Del mágico puchero salen entonces una rica variedad de ingredientes de primera calidad, que se pueden adobar con una salsa de tomate especiada con comino: unos garbanzos muy tiernos, que sin embargo conservan perfectamente su integridad, acompañado de todos sus sacramentos: un morcillo sorprendentemente jugoso, un chorizo asturiano, de Tineo, por supuesto, con su tan característico toque ahumado, un jamón exquisito, un cuadrado de tocino, un trozo de gallina y otro de tierna patata. Además, para que la experiencia sea completa, hace también acto de presencia el típico repollo, rehogado con ajo: ¡una auténtica delicia!

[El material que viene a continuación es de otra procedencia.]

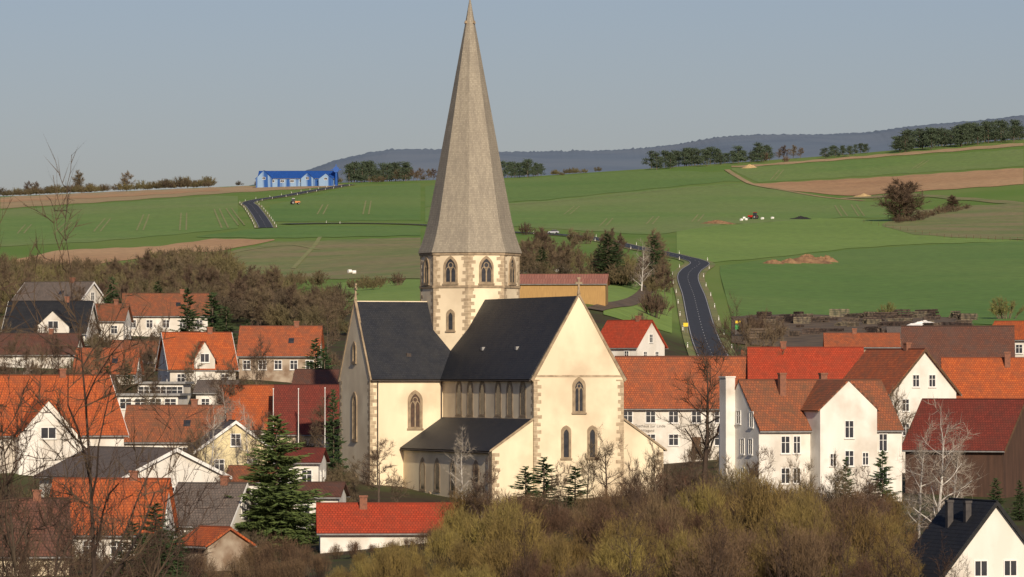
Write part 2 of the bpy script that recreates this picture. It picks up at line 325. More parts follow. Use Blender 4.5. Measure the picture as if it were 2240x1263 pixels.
def strip(bb,cl,o0,o1,off,i0=0,i1=None,ns=1):
    i1=i1 or len(cl); k=len(bb.V); w_=ns+1
    for i in range(i0,i1):
        a=cl[max(i-1,0)];b=cl[min(i+1,len(cl)-1)];t=(b-a).normalized();nn=Vector((-t.y,t.x))
        for j in range(w_):
            p=cl[i]+nn*(o0+(o1-o0)*j/ns); bb.V.append((p.x,p.y,gz(p.x,p.y)+off))
    for i in range(i1-i0-1):
        for j in range(ns): bb.F.append((k+w_*i+j,k+w_*i+j+1,k+w_*(i+1)+j+1,k+w_*(i+1)+j)); bb.U.append([(0,0)]*4); bb.MI.append(0)
def resample(cl,st):
    out=[cl[0]];acc=0
    for a,b in zip(cl,cl[1:]):
        L=(b-a).length
        while acc+L>=st:
            t=(st-acc)/L; a=a+(b-a)*t; out.append(a.copy()); L=(b-a).length; acc=0
        acc+=L
    return out
post=B(); post.box(-.06,.06,-.06,.06,0,1.0); post.cur=1; post.box(-.065,.065,-.065,.065,.72,.88); postme=post.me('delineator_post',['white_paint','black_rubber'])
def road(name,label,pts,wd=5.6,posts=50,marks=True):
    cl=resample(spline([Vector(hit(*p)) for p in pts]),3.0)
    bb=B(); strip(bb,cl,-wd/2-1.5,wd/2+1.5,.2,ns=6); obj('verge',bb.me('verge','field_rough'),kind='structure',label='dry grass verge beside the road',category='verge')
    bb=B(); strip(bb,cl,-wd/2,wd/2,.32,ns=4); obj(name,bb.me(name,'asphalt'),kind='structure',label=label,category='road')
    if marks:
        bb=B(); strip(bb,cl,-wd/2+.12,-wd/2+.27,.36); strip(bb,cl,wd/2-.27,wd/2-.12,.36)
        for i in range(0,len(cl)-3,4): strip(bb,cl,-.08,.08,.36,i,i+2)
        obj('road_marking',bb.me('road_marking','road_paint'),kind='structure',label='white edge lines and centre dashes painted on asphalt',category='road marking')
    if posts:
        for i in range(4,len(cl)-1,int(posts/3)):
            t=(cl[i+1]-cl[i-1]).normalized(); nn=Vector((-t.y,t.x))
            for sd in (-1,1):
                p=cl[i]+nn*sd*(wd/2+1.2); obj('delineator_post',postme,None,(p.x,p.y,gz(p.x,p.y)+.1),label='white road delineator post with black band',category='road post',group='posts along the country road')
    return cl
road('road','grey asphalt country road curving between fields',[(1572,812),(1556,775),(1543,745),(1530,700),(1518,650),(1505,612),(1512,594),(1531,579),(1515,570),(1485,563),(1440,553),(1380,541),(1300,523),(1210,514),(1130,510),(1000,500),(920,493),(800,490),(700,490),(620,492)],posts=66)
road('road','asphalt road climbing towards the crest',[(582,500),(576,488),(566,472),(552,453),(543,445),(566,438),(620,430),(680,419),(740,409),(765,404.5)],posts=45)
def path(pts,w_,mt,label,off=.24,name='path'):
    bb=B(); cl=resample(spline([Vector(hit(*p)) for p in pts]),3); strip(bb,cl,-w_,w_,off); obj(name,bb.me(name,mt),kind='structure',label=label,category='path')
path([(1300,680),(1350,668),(1395,655),(1420,625),(1400,608)],1.6,'dirt','pale dirt track through the meadow')
path([(1590,372),(1610,385),(1650,405),(1720,418),(1800,432),(1890,440)],1.5,'field_tan','pale farm track between the fields',.3)
path([(930,458),(1190,444),(1430,420),(1640,402)],.6,'tramline','faint grass boundary between two grain fields',.2)
path([(480,560),(560,545),(640,538),(700,548)],.7,'tramline','faint dry path over the pasture',.24)
path([(700,520),(690,536),(668,560),(640,590)],.7,'tramline','faint dry path over the pasture',.26)
def tram(a,b_):
    pa,pb=Vector(hit(*a)),Vector(hit(*b_)); cl=resample([pa,pb],6)
    if len(cl)<3: return
    for o in (-1.2,1.2):
        bb=B(); strip(bb,cl,o-.32,o+.32,.22); obj('tramline',bb.me('tramline','tramline'),kind='structure',label='wheel track line worn into the grain field',category='wheel track')
for a,b_ in (((45,512),(62,492)),((125,512),(152,486)),((212,508),(236,478)),((306,505),(320,470)),((400,505),(402,466)),((492,500),(474,458)),((528,494),(500,456)),((1318,496),(1335,478)),((1420,492),(1436,474)),((1520,486),(1534,470)),((1848,474),(1832,450)),((1885,474),(1868,448)),((1240,470),(1262,452)),((700,470),(712,448)),((800,470),(806,440)),((1690,395),(1710,372)),((2000,370),(2030,350))): tram(a,b_)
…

El contenido del segundo vuelco, al igual que el primero, así como aparece mágicamente en nuestros platos, desaparece de la misma forma, y con más alegría, para dar paso a un postre maravilloso, dulce colofón de este menú, completo y equilibrado, que, sin embargo no resulta pesado.

Así que, sin remordimientos, nos entretenemos también con unos originales buñuelos caseros de manzana, templaditos, con mermelada y helado, digno broche final de este viaje gastronómico tan especial…

Ya toca, en efecto, el segundo turno de comida y, para nosotros también un paseo a piedi bajo la lluvia, pero con paraguas, por esta zona tan céntrica, y a la vez poco conocida, de la Villa que, reticente y celosa, se ofrece en toda su autenticidad a unos cuantos fisgones afortunados y a todos los que han oído hablar de la leyenda de un cocido –uno de los mejores, sino el mejor de la capital–, que, en su día, deleitaba el paladar de la mismísima Infanta Isabel, y que sigue brillando como una (plato) estrella de esta inmortal taberna de un Madrid que fue, y que siempre será.

Buon lavoro Mara… ¡y que siga la leyenda!